What is interesting about not running is how much bigger my sugar appetite is. Chocolate-covered pretzels, fall M&Ms (the pecan pie ones aren’t very good. Which didn’t stop me from eating them, alas), chocolate chip cookies, a pumpkin spice frapp, hot chocolate several times, salted caramel chocolate squares. If I’m not running regularly, I find myself just constantly shoving sugar into my body, even when I know I’m not hungry and part of me doesn’t even really want it. I still eat sugar when I’m running, but I think about it less.

At any rate, it wasn’t a good week for my health, so I was happy to hit the road this morning.

Good fall run no1
It was raining when I got to the parking lot near the trail where I wanted to run. Not a light little drizzle, either (which I actually love running in), but a heavy downpour. Since I was ready to go though, I just waited in the car for twenty minutes or so, and was out the door the second it stopped pouring.

I ran four miles on a middle-of-Provo section of the Provo River Trail. I’ve recently discovered this part of the trail and am loving it. It has lots of bridges and tunnels and it is right next to the river in many places. Today I went north, and the day was perfect. The mountains here are dotted with red and a few swaths of yellow. The sky was heavy with clouds. It sprinkled off and on; there were puddles to dodge or jump over and just the lightest chill in the air. Plus, every curve in the trail seemed to have some little reminder that fall is very actively arriving: purple chrysanthemums on the stoops of apartments, a few leaves turning on the trees near the river, the grasses tall and golden.

Good fall run no2

Plus, over it all, my favorite scent, the smell of rain, which is always better in the fall because it has a slight undertone of fire.

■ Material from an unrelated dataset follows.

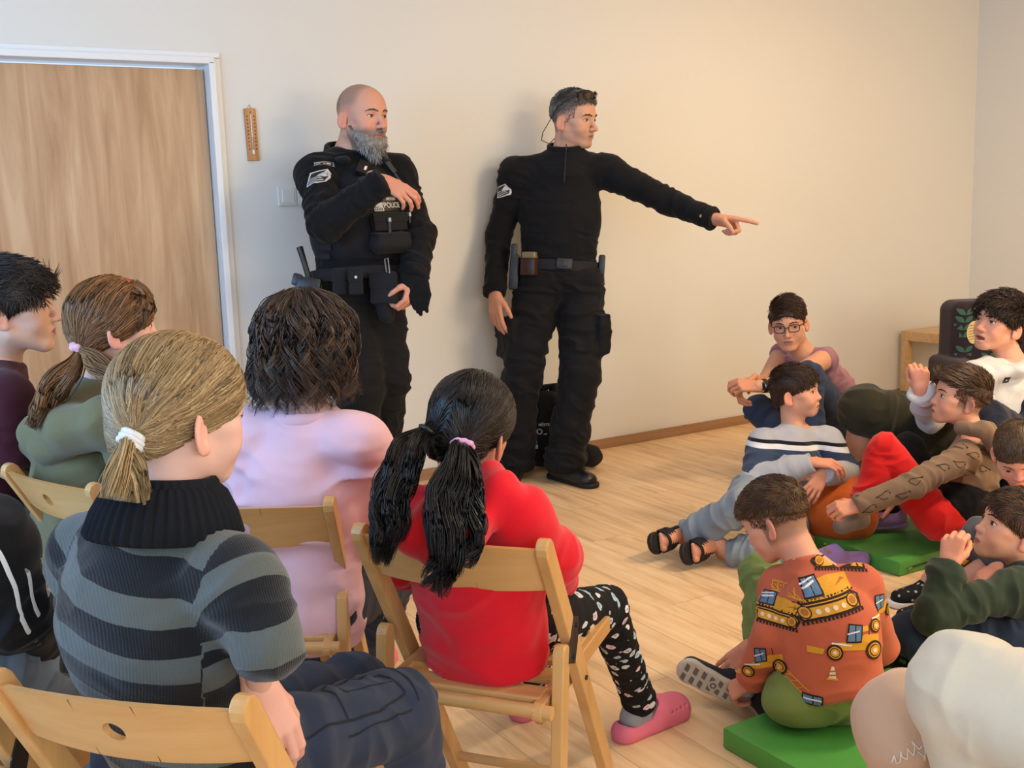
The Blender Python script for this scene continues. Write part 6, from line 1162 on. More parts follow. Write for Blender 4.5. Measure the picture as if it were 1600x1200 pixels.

As I ran, I thought about a conversation I had with Kendell recently, where I said “but I’m so happy when I’m running” and he said “running isn’t happy, it’s torture” and I laughed. I really do understand why it feels painful to run. Especially when I first start, when lungs still have to open up and muscles warm, when it feels a little bit awkward to be moving like this. Or when you’re almost to the turn-around point—nearly halfway done, but not quite, and it suddenly feels like you will never be able to make it back to the car. Muscles tug, joints ache a little, the mind rebels. Running requires movement to continue even when the desire to stop is nearly overwhelming.

I get it.

But for me, the happiness of moving overwhelms the negatives. The pain almost becomes one of the reasons to run in the first place. It makes me feel stronger to know that I can keep going anyway. It is the way my mind both wanders and settles, a mental experience that brings me a deep sense of calm. It is the connection with the body, pushing my legs along, feeling my muscles work. And it is always, always being outside, in any weather, but forever best in the autumn.